Saturday, December 03, 2011

Gardening and Painting

I like painting pictures. Mostly it is old school, looking at things, admiring them, trying to create a likeness. I have sold some, bartered some. A problem any painter may have, even Leonardo da Vince, is that you are really satisfied only with a few, with many you feel “not perfect, but maybe good”, and some you can’t stant. Another thing about painting is there is a pleasure just mixing colors, working with the texture of paint. But everyone I know who paints on a regular basis ends up with a lot of paintings, not enough storage.

Gardening has all the same pleasures as painting, and for the same or analogous reasons. You make a plan, anticipate how it will look, with some uncertainty as to the final result. The sunflowers might be tall and strong, or thin and weak, depending on the weather. But you learn how to nurture each plant, and learn its properties. There is also a pleasure just from working with earth, with your hands. Pulling plants, trimming them. It is the same tactile pleasure as in painting. Time goes by, at the end of a session things look somewhat different. One difference is that at the end you might have something to eat, certainly something to look at. When you die, someone else will have a totally different idea for gardening, but they might decide to like this plant or that plant, pull up others. If you buy a piece of property, you consider a remarkable tree that someone long dead has planted.

QUOD VISUM PLACET — the ancient Latin definition of beauty. Something exists. Someone beholds it (maybe only God beholds it, like some jewel underground). When someone beholds, they just like it. Not because they can eat it, or it helps them get something else, just because it is good to look. It is one of the first messages of the Bible. God creates something, then He “sees that it is good.” He doesn’ need the things he makes, He just makes them because they are good. And He likes to look at them.

I do not like the idea that things like gardening or painting are the realm for a chosen few. Or that “musicians” are specialists. Times were, before we had television, that everybody did something. People built things themselves. Someone might have a flair more than others for one thing, but it is human and good to make things and work on things.

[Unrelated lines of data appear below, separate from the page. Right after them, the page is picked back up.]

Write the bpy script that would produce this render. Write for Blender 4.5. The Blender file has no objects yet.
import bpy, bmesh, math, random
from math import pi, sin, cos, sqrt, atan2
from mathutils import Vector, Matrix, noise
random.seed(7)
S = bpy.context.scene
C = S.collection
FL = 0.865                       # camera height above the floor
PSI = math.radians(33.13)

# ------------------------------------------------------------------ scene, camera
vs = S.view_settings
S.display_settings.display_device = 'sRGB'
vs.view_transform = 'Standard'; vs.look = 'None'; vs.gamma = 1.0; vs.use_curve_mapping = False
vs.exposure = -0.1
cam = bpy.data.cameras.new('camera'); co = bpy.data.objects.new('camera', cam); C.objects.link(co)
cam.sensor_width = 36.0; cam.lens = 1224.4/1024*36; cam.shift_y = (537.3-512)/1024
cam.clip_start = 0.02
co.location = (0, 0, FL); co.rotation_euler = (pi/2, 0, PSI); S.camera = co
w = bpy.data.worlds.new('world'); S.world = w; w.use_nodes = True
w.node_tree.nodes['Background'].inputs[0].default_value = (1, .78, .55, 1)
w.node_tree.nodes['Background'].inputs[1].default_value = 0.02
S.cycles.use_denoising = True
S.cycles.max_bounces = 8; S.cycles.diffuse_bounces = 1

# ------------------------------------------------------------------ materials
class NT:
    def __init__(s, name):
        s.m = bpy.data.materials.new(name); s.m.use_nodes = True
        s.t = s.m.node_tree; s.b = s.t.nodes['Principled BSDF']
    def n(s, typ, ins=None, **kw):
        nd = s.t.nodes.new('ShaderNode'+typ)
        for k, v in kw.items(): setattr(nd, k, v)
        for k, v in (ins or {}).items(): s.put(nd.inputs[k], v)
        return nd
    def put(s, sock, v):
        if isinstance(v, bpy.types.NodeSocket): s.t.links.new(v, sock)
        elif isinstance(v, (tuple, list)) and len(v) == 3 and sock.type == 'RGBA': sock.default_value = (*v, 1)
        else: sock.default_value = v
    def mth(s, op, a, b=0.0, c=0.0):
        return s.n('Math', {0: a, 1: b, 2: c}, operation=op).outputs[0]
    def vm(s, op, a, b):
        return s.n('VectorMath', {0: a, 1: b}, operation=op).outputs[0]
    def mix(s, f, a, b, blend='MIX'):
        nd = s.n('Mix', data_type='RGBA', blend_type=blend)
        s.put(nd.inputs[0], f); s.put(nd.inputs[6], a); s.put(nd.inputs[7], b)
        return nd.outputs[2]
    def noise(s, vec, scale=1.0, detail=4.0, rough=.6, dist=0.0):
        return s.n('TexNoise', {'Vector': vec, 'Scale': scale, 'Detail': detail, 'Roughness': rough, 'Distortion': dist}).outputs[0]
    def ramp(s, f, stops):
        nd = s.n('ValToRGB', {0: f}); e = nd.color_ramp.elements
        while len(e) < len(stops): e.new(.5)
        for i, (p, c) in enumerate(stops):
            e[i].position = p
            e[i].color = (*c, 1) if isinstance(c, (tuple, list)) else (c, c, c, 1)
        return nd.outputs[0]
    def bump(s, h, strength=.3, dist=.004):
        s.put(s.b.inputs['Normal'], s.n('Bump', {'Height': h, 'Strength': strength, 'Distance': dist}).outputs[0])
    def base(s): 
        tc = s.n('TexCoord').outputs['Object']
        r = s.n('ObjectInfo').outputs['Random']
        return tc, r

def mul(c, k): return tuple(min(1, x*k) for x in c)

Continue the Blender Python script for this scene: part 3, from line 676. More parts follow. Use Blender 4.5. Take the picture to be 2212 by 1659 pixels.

We are better off for the intense artists who have devoted themselves to perfection, who agonize over their work, but in the times of the Dutch Masters, or the Italian Renaissance, the artists were craftsmen. They were hired to do jobs, as illustrators or people who design gravestones. I think that great masters of the past would have laughed if you equated their artistic inspirations with prophecy, that their states of concentration gave them a special channel to the deity.

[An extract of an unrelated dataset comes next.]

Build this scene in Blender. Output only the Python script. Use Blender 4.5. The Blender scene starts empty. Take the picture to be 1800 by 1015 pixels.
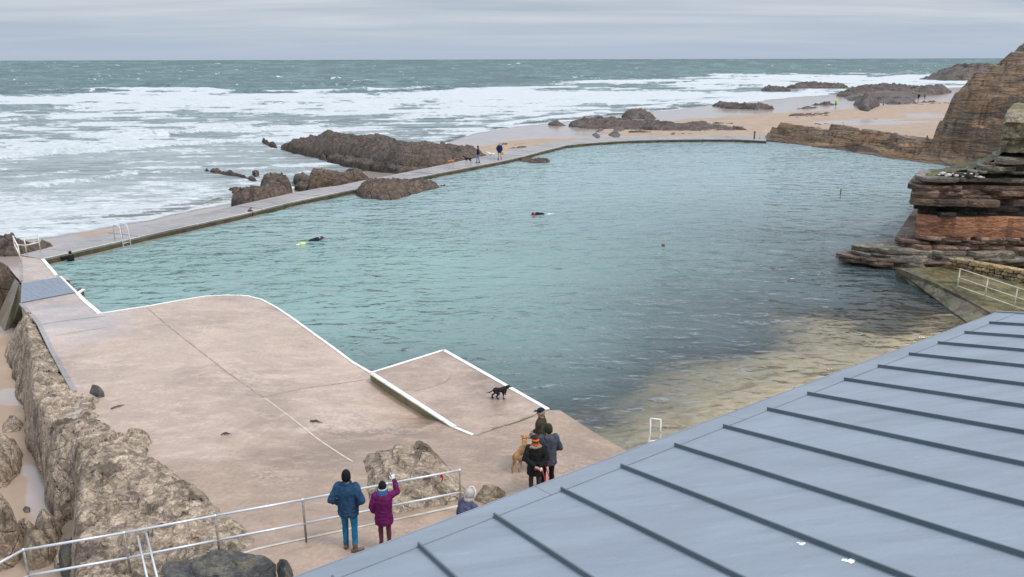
import bpy, bmesh, math, random
import numpy as np
from mathutils import Vector, Matrix, Euler

S = bpy.context.scene
COL = S.collection
# ---------------------------------------------------------------- camera
F, CX, CY, CAMH = 1370.0, 900.0, 507.5, 11.0
PITCH = math.atan(403.0 / F)
RCAM = (Matrix.Rotation(math.pi/2 - PITCH, 3, 'X') @ Matrix.Rotation(-0.0023, 3, 'Z'))
cd = bpy.data.cameras.new('camera'); cam = bpy.data.objects.new('camera', cd); COL.objects.link(cam)
cd.sensor_width = 36.0; cd.lens = F/1800*36.0; cd.clip_start = 0.1; cd.clip_end = 60000
cam.location = (0, 0, CAMH); cam.rotation_euler = RCAM.to_euler(); S.camera = cam
# ---------------------------------------------------------------- world and sun (overcast)
W = bpy.data.worlds.new('World'); S.world = W; W.use_nodes = True
SUN_EL, SUN_ROT = math.radians(58), math.radians(115)
def build_world():
    nt = W.node_tree; N = nt.nodes; L = nt.links; N.clear()
    out = N.new('ShaderNodeOutputWorld'); bg = N.new('ShaderNodeBackground'); L.new(bg.outputs[0], out.inputs[0])
    sky = N.new('ShaderNodeTexSky'); sky.sky_type = 'NISHITA'; sky.sun_disc = False
    sky.sun_elevation = SUN_EL; sky.sun_rotation = SUN_ROT; sky.altitude = 20; sky.air_density = 1; sky.dust_density = 3
    bg.inputs['Strength'].default_value = 0.12
    tc = N.new('ShaderNodeTexCoord')
    sep = N.new('ShaderNodeSeparateXYZ'); L.new(tc.outputs['Generated'], sep.inputs[0])
    # project onto a cloud ceiling: xy / (z + .12)
    mx = N.new('ShaderNodeMath'); mx.operation = 'MAXIMUM'; L.new(sep.outputs[2], mx.inputs[0]); mx.inputs[1].default_value = 0
    ad = N.new('ShaderNodeMath'); ad.operation = 'ADD'; L.new(mx.outputs[0], ad.inputs[0]); ad.inputs[1].default_value = 0.045
    cx = N.new('ShaderNodeVectorMath'); cx.operation = 'DIVIDE'; L.new(tc.outputs['Generated'], cx.inputs[0])
    cb = N.new('ShaderNodeCombineXYZ')
    for i in range(3): L.new(ad.outputs[0], cb.inputs[i])
    L.new(cb.outputs[0], cx.inputs[1])
    mp = N.new('ShaderNodeMapping'); L.new(cx.outputs[0], mp.inputs[0]); mp.inputs['Scale'].default_value = (0.20, 0.40, 0)
    mp.inputs['Location'].default_value = (3.1, 1.7, 0)
    nz = N.new('ShaderNodeTexNoise'); L.new(mp.outputs[0], nz.inputs['Vector']); nz.inputs['Scale'].default_value = 1.0
    nz.inputs['Detail'].default_value = 7; nz.inputs['Roughness'].default_value = 0.55; nz.inputs['Distortion'].default_value = 0.4
    cr = N.new('ShaderNodeValToRGB'); L.new(nz.outputs[0], cr.inputs[0])
    e = cr.color_ramp.elements
    e[0].position = 0.36; e[0].color = (2.6, 3.05, 3.6, 1)
    e[1].position = 0.66; e[1].color = (4.0, 4.2, 4.5, 1)
    # even bluish veil towards the horizon
    hr = N.new('ShaderNodeMapRange'); L.new(sep.outputs[2], hr.inputs[0]); hr.inputs[1].default_value = 0.0; hr.inputs[2].default_value = 0.06
    hm = N.new('ShaderNodeMixRGB'); L.new(hr.outputs[0], hm.inputs[0]); hm.inputs[1].default_value = (2.7, 3.2, 3.95, 1); L.new(cr.outputs[0], hm.inputs[2])
    # overcast sky: about twice as bright overhead as low down (CIE overcast luminance)
    zr = N.new('ShaderNodeMapRange'); zr.interpolation_type = 'SMOOTHSTEP'; L.new(sep.outputs[2], zr.inputs[0])
    zr.inputs[1].default_value = 0.08; zr.inputs[2].default_value = 1.0; zr.inputs[3].default_value = 1.0; zr.inputs[4].default_value = 2.5
    sc = N.new('ShaderNodeVectorMath'); sc.operation = 'SCALE'; L.new(hm.outputs[0], sc.inputs[0]); L.new(zr.outputs[0], sc.inputs['Scale'])
    m = N.new('ShaderNodeMixRGB'); m.inputs[0].default_value = 0.95
    L.new(sky.outputs[0], m.inputs[1]); L.new(sc.outputs[0], m.inputs[2]); L.new(m.outputs[0], bg.inputs[0])
build_world()
sl = bpy.data.lights.new('sun', 'SUN'); sun = bpy.data.objects.new('sun', sl); COL.objects.link(sun)
sl.energy = 1.4; sl.angle = math.radians(14); sl.color = (1, 0.96, 0.9)
# direction from which light comes: left-front of the camera
az = SUN_ROT
sd = Vector((math.sin(az)*math.cos(SUN_EL), math.cos(az)*math.cos(SUN_EL), math.sin(SUN_EL)))
sun.rotation_euler = sd.to_track_quat('Z', 'Y').to_euler()
S.view_settings.view_transform = 'Standard'; S.view_settings.look = 'None'
S.view_settings.gamma = 1; S.view_settings.use_curve_mapping = False
S.view_settings.exposure = 0.5
S.render.engine = 'CYCLES'
S.cycles.max_bounces = 6; S.cycles.transparent_max_bounces = 12
# ---------------------------------------------------------------- geometry of the photograph
R_ = np.array(RCAM)
def ray(u, v):
    d = np.array([(u-CX)/F, -(v-CY)/F, -1.0]); return R_ @ d
def P(u, v, z=0.0):
    d = ray(u, v); k = (z - CAMH)/d[2]
    return np.array([d[0]*k, d[1]*k, z])
def PY(u, v, y):
    d = ray(u, v); k = y/d[1]
    return np.array([d[0]*k, y, CAMH + d[2]*k])
def proj(x, y, z):
    w = np.stack([x, y, np.asarray(z)-CAMH], -1) @ R_     # R^T w
    k = -w[..., 2]; k = np.where(k < .01, .01, k)
    return CX + F*w[..., 0]/k, CY - F*w[..., 1]/k
def poly(pts, z=None):
    return np.array([P(p[0], p[1], p[2] if len(p) > 2 else z)[:2] for p in pts])
def inside(x, y, pg):
    x = np.asarray(x); y = np.asarray(y); r = np.zeros(x.shape, bool); n = len(pg)
    for i in range(n):
        x1, y1 = pg[i]; x2, y2 = pg[(i+1) % n]
        if y1 == y2: continue
        c = ((y1 > y) != (y2 > y)) & (x < (x2-x1)*(y-y1)/(y2-y1)+x1); r ^= c
    return r
def dseg(x, y, pts, closed=True):
    d = np.full(np.shape(x), 1e9); n = len(pts)
    for i in range(n if closed else n-1):
        a = pts[i]; b = pts[(i+1) % n]; e = b-a; L2 = max((e**2).sum(), 1e-9)
        t = np.clip(((x-a[0])*e[0]+(y-a[1])*e[1])/L2, 0, 1)
        d = np.minimum(d, np.hypot(x-a[0]-t*e[0], y-a[1]-t*e[1]))
    return d
def sdist(x, y, pg):
    d = dseg(x, y, pg); return np.where(inside(x, y, pg), d, -d)
# ---------------------------------------------------------------- numpy noise
def _h(ix, iy, iz, s):
    h = (ix*374761393 + iy*668265263 + iz*1442695041 + s*974634777) & 0xffffffff
    h = ((h ^ (h >> 13))*1274126177) & 0xffffffff
    h = ((h ^ (h >> 16))*2246822519) & 0xffffffff
    return ((h ^ (h >> 15)) & 0xffffff)/float(0xffffff)
def vn(x, y, z=0.0, s=0):
    x, y, z = np.broadcast_arrays(np.asarray(x, float), np.asarray(y, float), np.asarray(z, float))
    ix = np.floor(x).astype(np.int64); iy = np.floor(y).astype(np.int64); iz = np.floor(z).astype(np.int64)
    fx = x-ix; fy = y-iy; fz = z-iz
    q = lambda t: t*t*t*(t*(t*6-15)+10)
    fx, fy, fz = q(fx), q(fy), q(fz)
    def L(a, b, t): return a+(b-a)*t
    c = [[[_h(ix+i, iy+j, iz+k, s) for k in (0, 1)] for j in (0, 1)] for i in (0, 1)]
    return L(L(L(c[0][0][0], c[1][0][0], fx), L(c[0][1][0], c[1][1][0], fx), fy),
             L(L(c[0][0][1], c[1][0][1], fx), L(c[0][1][1], c[1][1][1], fx), fy), fz)*2-1
def fbm(x, y, z=0.0, o=5, s=0, g=0.5, ridged=False):
    r = 0; a = 1.0; t = 0
    for i in range(o):
        n = vn(x, y, z, s+i*17)
        if ridged: n = 1-2*np.abs(n)
        r = r + a*n; t += a; a *= g; x = np.asarray(x)*2.03+5.1; y = np.asarray(y)*2.03+3.7; z = np.asarray(z)*2.03+1.3
    return r/t
def worley(x, y, s=0):
    ix = np.floor(x).astype(np.int64); iy = np.floor(y).astype(np.int64)
    f1 = np.full(x.shape, 9.); f2 = np.full(x.shape, 9.); idc = np.zeros(x.shape)
    for i in (-1, 0, 1):
        for j in (-1, 0, 1):
            cx = ix+i; cy = iy+j; z = np.zeros_like(cx)
            d = np.hypot(cx+.1+.8*_h(cx, cy, z, s)-x, cy+.1+.8*_h(cx, cy, z+1, s)-y)
            m = d < f1; f2 = np.where(m, f1, np.minimum(f2, d)); idc = np.where(m, _h(cx, cy, z+2, s), idc); f1 = np.where(m, d, f1)
    return f1, f2, idc
def facets(x, y, s, tilt=.5, off=.4):
    """broken rock: every cell is a block with its own height and its own tilted face; returns relief and crack distance"""
    x = np.asarray(x); y = np.asarray(y)
    ix = np.floor(x).astype(np.int64); iy = np.floor(y).astype(np.int64)
    f1 = np.full(x.shape, 9.); f2 = np.full(x.shape, 9.); r = np.zeros(x.shape)
    for i in (-1, 0, 1):
        for j in (-1, 0, 1):
            cx = ix+i; cy = iy+j; z = np.zeros_like(cx)
            px = cx+.05+.9*_h(cx, cy, z, s)-x; py = cy+.05+.9*_h(cx, cy, z+1, s)-y; d = np.hypot(px, py); m = d < f1
            q = off*(_h(cx, cy, z+2, s)-.5)-tilt*((_h(cx, cy, z+3, s)-.5)*2*px+(_h(cx, cy, z+4, s)-.5)*2*py)
            f2 = np.where(m, f1, np.minimum(f2, d)); r = np.where(m, q, r); f1 = np.where(m, d, f1)
    return r, f2-f1
def sst(a, b, x):
    t = np.clip((x-a)/(b-a), 0, 1); return t*t*(3-2*t)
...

ARS EST RECTA RATIO FACTIBILIUM — another Latinism — art is right reason about things that can be made. Any task where you are making things, whether gardening, or painting, or plumbing, is art. When you develop your skills, you have a state of concentration. You want the thing to look good, to work good, and you can get pleasantly lost in the work. It is an act of reason, and is also a matter of getting your hands dirty. Endorphins are involved. It is a good thing.

CITY OF REFUGE

A powerful song. Blind Willy Johnson formed that bullfrog voice as a street musician, to get volume. The song itself refers to the “City of Refuge” from the Old Testament. I happened to be reading Alphonsus Liguori’s “Glories of Mary” at the same time I was discovering this song. Willy Johnson and Alphonsus Liguouri both connect the city of refuge with the New Testament. Willy sings of the episode from the Book of Revelations (Apocalypse) where the woman with child flees from the dragon to give birth. Alphonse Liguori says that the Old Testament City of Refuge is a figure of Mary in the New Testament, and Mary in turn represents the Church founded by Christ. I also make this connection, Mary goes to the hills in haste (before she gives birth) to attend to the needs of Elizabeth her cousin. In which case, the city of refuge runs to the hills.